Wisconsin Assembly leader axes 2020 election investigation after beating Trump-backed primary challenger

Republican Robin Vos narrowly won his primary on Tuesday night.

Wisconsin Assembly leader axes 2020 election investigation after beating Trump-backed primary challenger

Wisconsin Assembly Speaker Robin Vos has ended a controversial partisan review of the 2020 election, which he and GOP legislators had funded for the past year, days after Vos defeated a primary challenger.

Vos ended the review and removed the chief investigator, former state Supreme Court Justice Michael Gableman, on Friday, after more than a year and over $1 million in spending. On Tuesday, Vos narrowly won his primary over an opponent who had endorsements from both former President Donald Trump and Gableman.

Gableman had faced intense criticism from election experts as well as Democrats in the state for his investigation, which embraced conspiracy theories including advocating for “decertifying” the 2020 election — a fanciful and legally impossible recommendation.

Gableman repeatedly attacked the state election officials and has openly campaigned against Republicans who criticized the probe, including appearing at a rally with Trump in the closing days of the Wisconsin primaries.

“After having many members of our caucus reach out to me over the past several days, it is beyond clear to me that we only have one choice in this matter, and that's to close the Office of Special Counsel,” Vos said in a statement first provided to the Associated Press, referencing Gableman’s office.
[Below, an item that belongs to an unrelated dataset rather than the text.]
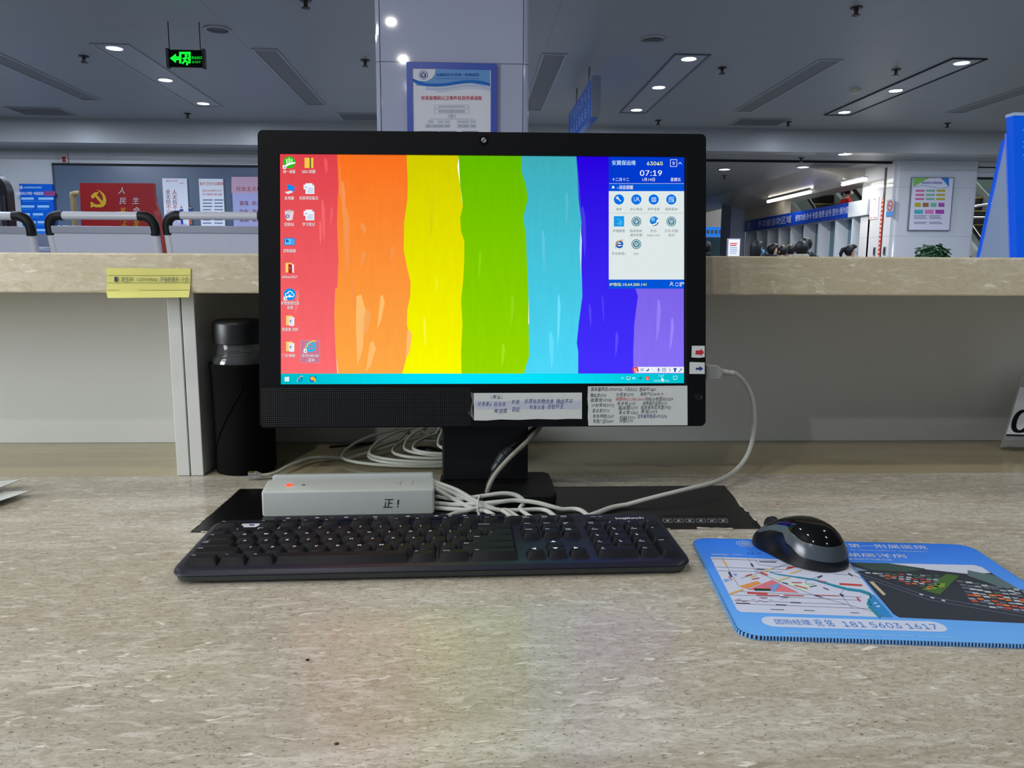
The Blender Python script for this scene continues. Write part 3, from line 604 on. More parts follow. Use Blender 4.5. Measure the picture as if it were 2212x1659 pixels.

Vos — while saying there were “problems” with the 2020 election — had encouraged Republicans in the state to move past both the election and the investigation into it.
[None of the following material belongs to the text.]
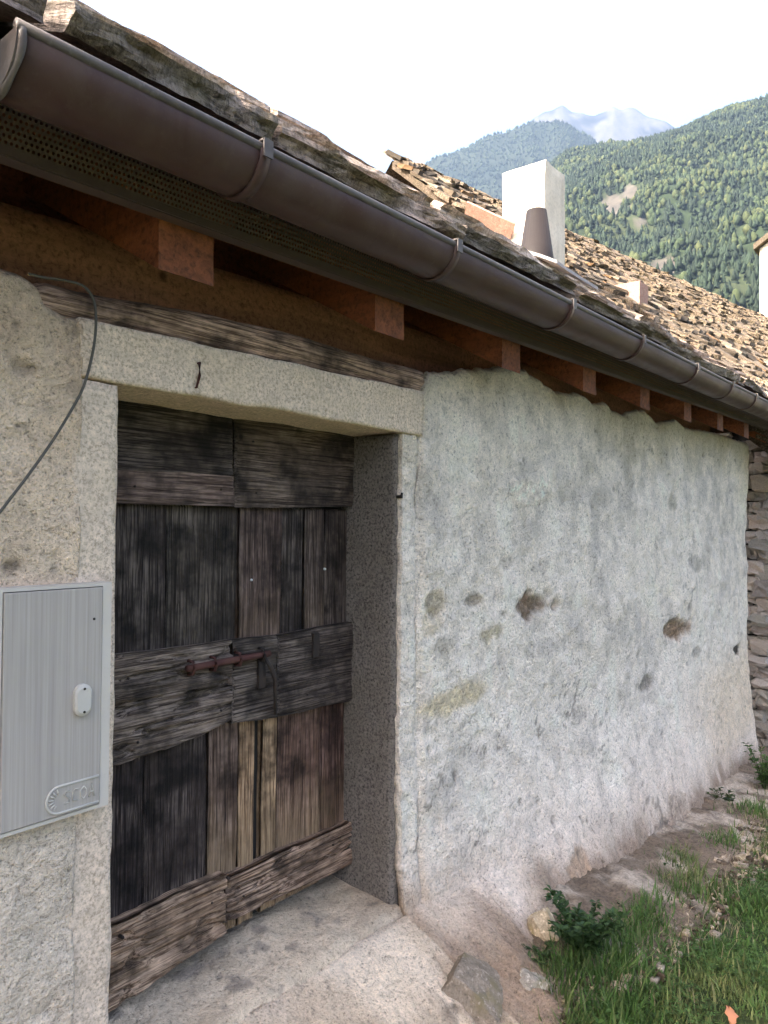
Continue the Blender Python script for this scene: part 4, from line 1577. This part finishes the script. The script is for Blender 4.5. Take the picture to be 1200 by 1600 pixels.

He and Gableman began to split publicly after the former state Supreme Court justice started his “decertification” push. Vos said in an interview with a local TV station that Gableman went “off the rails,” while defending the scope of the probe.
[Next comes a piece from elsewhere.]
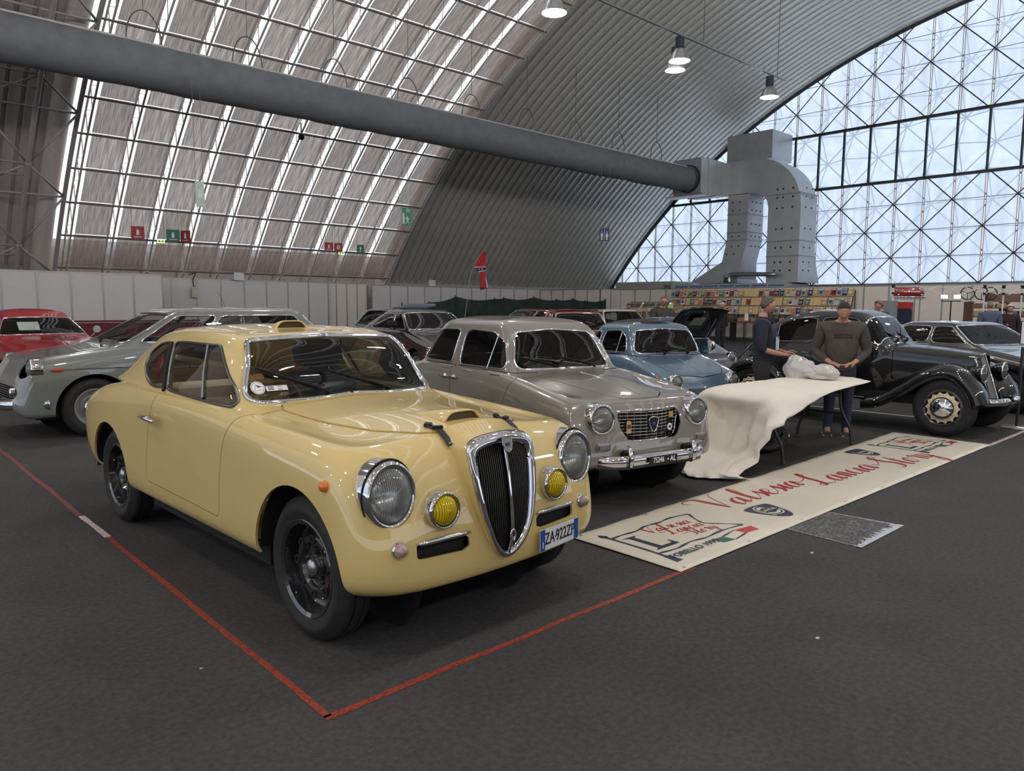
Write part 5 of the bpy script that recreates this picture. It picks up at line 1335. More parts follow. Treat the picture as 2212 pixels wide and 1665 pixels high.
bumper(o, s, .40, -.04, .80, .05, CHROME, -.72)
o, s = back_car('burgundy_car', 'burgundy hardtop with a pale raked windscreen behind the slate saloon', (7.75, 14.4), 30, cp((104, 22, 34), 'burgundy_paint'), zr=1.42, zt=1.36, zb=1.0, cowl=1.0, crest=CR(.72, .98, .5, .94), glass=glass('silver_glass', (190, 186, 182), ior=2.0))
MB().tube([(-.5, 1.9, 1.36), (-.52, 2.1, 1.75)], .004, 5).build('aerial', DARK, o)
o, s = back_car('black_hatchback', 'black square backed car with open tailgate behind the maroon coupe', (10.7, 17.2), -60, cp((16, 16, 18), 'soot_black_paint'), zr=1.40, zt=1.36, zb=.98, rft=2.6, rwb=2.9, crest=CR(.72, .96, .5, .94))
MB().box((0, 2.95, 1.44), (1.1, .75, .03), Matrix.Rotation(math.radians(6), 3, 'X'), bev=.012).box((0, 3.32, 1.50), (1.1, .06, .10)).build('tailgate', cp((16, 16, 18), 'soot_black_paint'), o)
o, s = back_car('red_hatchback', 'red car with black roof and raised glazed tailgate by the green netting', (12.6, 11.2), -40, RED, zr=1.40, zt=1.34, zb=.98, crest=CR(.70, .96, .5, .94))
MB().box((0, 1.6, 1.405), (1.0, 1.1, .03), bev=.012).build('black_roof', BLACK, o)
tg = MB().tube(catmull([(-.5, 2.9, 1.0), (-.45, 3.15, 1.35), (.45, 3.15, 1.35), (.5, 2.9, 1.0)], 5, True), .035, 8, closed=True).build('tailgate_frame', RED, o, smooth=True)
MB().add([(-.47, 2.92, 1.02), (.47, 2.92, 1.02), (.43, 3.13, 1.33), (-.43, 3.13, 1.33)], [(0, 1, 2, 3)]).build('tailgate_glass', glass('silver_glass', (190, 186, 182)), tg)
o, s = back_car('red_estate', 'red low roofed car in front of the green netting', (16.6, 18.2), -90, RED, zr=1.40, zt=1.36, zb=1.05)
o, s = back_car('white_hatchback', 'white hatchback with a man leaning over it beside the netting', (16.9, 13.2), -30, cp((196, 188, 178), 'white_car_paint'), zr=1.43, zt=1.37, zb=1.0, rft=2.5, rwb=2.8, crest=CR(.76, .98, .4, .98))
o, s = back_car('navy_minicar', 'small navy car with its black bonnet lid raised behind the blue minicar', (11.5, 7.5), -20, cp((34, 52, 70), 'navy_paint'), hw=.64, yF=-.5, yR=2.4, wb=1.85, tyre=.26, ra=.30, zr=1.32, zt=1.2, zb=.90, wsb=.35, wst=.55, rft=1.3, rwb=1.7, hb=.56, ht=.48, crest=CR(.62, .86, .3, .80), lamp=(.46, .62, .085, .01, .05))
Rm = Matrix.Rotation(math.radians(38), 3, 'X')
g = []
for i in range(9):
    v = i/8; r = []
    for k in range(9):
        x = -.50 + k/8; c = Vector((x, .40 - .62*v, .92 + .56*v + .05*math.sin(PI*v) - .10*abs(x)**2*2)); r.append(c)
    g.append(r)
lid = MB().grid(g).build('raised_lid', BLK, o, smooth=True); md = lid.modifiers.new('t', 'SOLIDIFY'); md.thickness = .03
MB().box((0, .02, 1.235), (.26, .20, .006), Matrix.Rotation(math.radians(-42), 3, 'X')).build('lid_label', mat('lid_label', (150, 146, 130), .6, noise=.6, scale=40), lid)
MB().tube([(.35, .25, .92), (.35, -.05, 1.30)], .01, 6).build('lid_stay', STEEL, lid)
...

Gablemen spent a considerable amount of time attacking private grants that went to local municipalities in the run-up to the 2020 election. The grants came from the Center for Tech and Civic Life, an elections-focused nonprofit to which Facebook founder Mark Zuckerberg and his wife Pricilla Chan donated hundreds of millions of dollars. Several lawsuits ahead of the 2020 election challenged the legality of those grants, but the lawsuits failed.

The now-shuttered GOP investigation in Wisconsin was among the most prominent attempts by Republicans in the country to undermine confidence in the 2020 election results — something Democrats in the state said had gone on too long. The investigation also sparked considerable litigation, with Gableman threatening to seek jail time for local election officials and mayors he deemed to be uncooperative, along with extensive legal battles over access to records from his office.

“This sham investigation should never have started. It's a shame it took so long for it to come to this pathetic end,” Democratic state Rep. Mark Spreitzer, who publicly clashed with Gableman in a series of hearings, tweeted Friday afternoon.